KBRA Affirms Ratings for United Community Banks, Inc.
29 May 2026 | New York
KBRA affirms the senior unsecured debt rating of BBB+, the subordinated debt rating of BBB, the preferred shares rating of BBB-, and the short-term debt rating of K2 for Greenville, South Carolina-based United Community Banks, Inc. (NYSE: UCB) ("the company"). In addition, KBRA affirms the deposit and senior unsecured debt ratings of A-, the subordinated debt rating of BBB+, and the short-term deposit and debt ratings of K2 for the bank subsidiary, United Community Bank ("the bank"). The Outlook for all long-term ratings is Stable.
Key Credit Considerations
UCB’s ratings are supported by its mostly favorable, sustained performance track record, its solid core deposit base, strong capital levels, and manageable credit costs over time. Following a period of subdued earnings in the 2023-2024 timeframe, driven by one-time items tied to UCB’s strategic initiatives and higher funding costs that were not too dissimilar to peers, UCB’s recent profitability has reverted towards its pre-March 2023 levels. Recent returns – ~1.2% core ROA generated in each of the past two quarters – have been supported by a demonstrably improved NIM - supported by a lower cost of deposits of 1.7% (down from a peak of 2.3% in 2024), repayment of higher cost funding, and a continued remixing of earning assets toward loans and away from securities. Earnings have also benefited from a relatively benign credit backdrop, while noninterest expense has been well-contained despite incremental costs tied to recently added revenue producers. Prospectively, as more asset repricing opportunities arise and loan growth accelerates, we expect NIM to benefit further, which, in turn, should drive earnings even closer to historical levels given a stable interest rate and economic backdrop.
UCB’s credit profile is also supported by a robust core capital position, including a recent CET1 ratio over 13%. While TCE was impacted by negative marks on UCB’s AFS securities portfolio during 2022-2024, the CET1 ratio remained strong, trending ahead of rating category peers in the 12%-13% range. Importantly, we believe it is unlikely that core capital metrics will increase materially from the currently high levels.

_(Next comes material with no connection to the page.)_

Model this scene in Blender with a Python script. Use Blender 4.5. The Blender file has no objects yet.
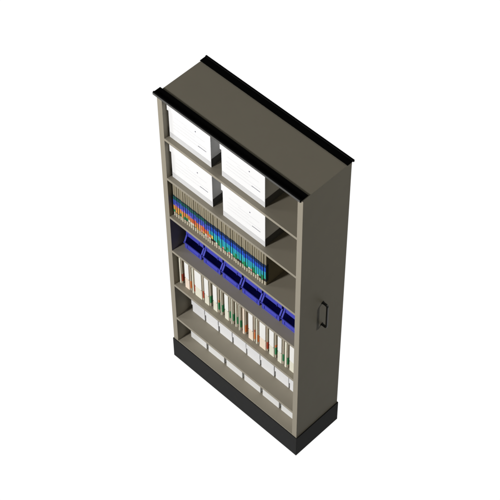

Rather, we think it more likely that core capital ratios will be generally stable or trend modestly downward in the short-to-intermediate term. As an active acquirer, any prospective M&A deal executed by UCB could potentially drive core capital ratios lower given required interest rate marks on the seller’s loan and securities portfolios. That said, UCB's established acquisition track record and history of executing relatively digestible transactions temper potential capital concerns. Moreover, any capital distribution associated with M&A or other capital deployment actions would likely bring capital levels closer to rating category peers from their current above-peer position.
A solid asset quality track record is also supportive of the ratings. Following an uptick in losses tied to select portfolios, including those associated with the exit of the manufactured housing business in 2024 and long haul trucking losses in the equipment finance business, key credit metrics have improved and remain stable thanks to a variety of successful resolutions. Though UCB’s small-ticket commercial leasing portfolio, Navitas, remains an outsized contributor to NCOs (1Q26 NCO ratio of 22 bps vs. 10 bps excluding Navitas), credit quality performance in the bank’s “core” loan book has been comparatively stronger.
Rating Sensitivities
A sustained return to peer-like level of risk-adjusted earnings, if achieved in conjunction with its still strong core capital ratios and solid asset quality metrics, could result in positive rating momentum over the medium term. Conversely, above-peer deterioration in credit quality that materially impacts the earnings or capital profiles could pressure the ratings. Challenges related to the execution of the company's M&A strategy or failure to effectively integrate acquired banks and production talent would also be viewed negatively.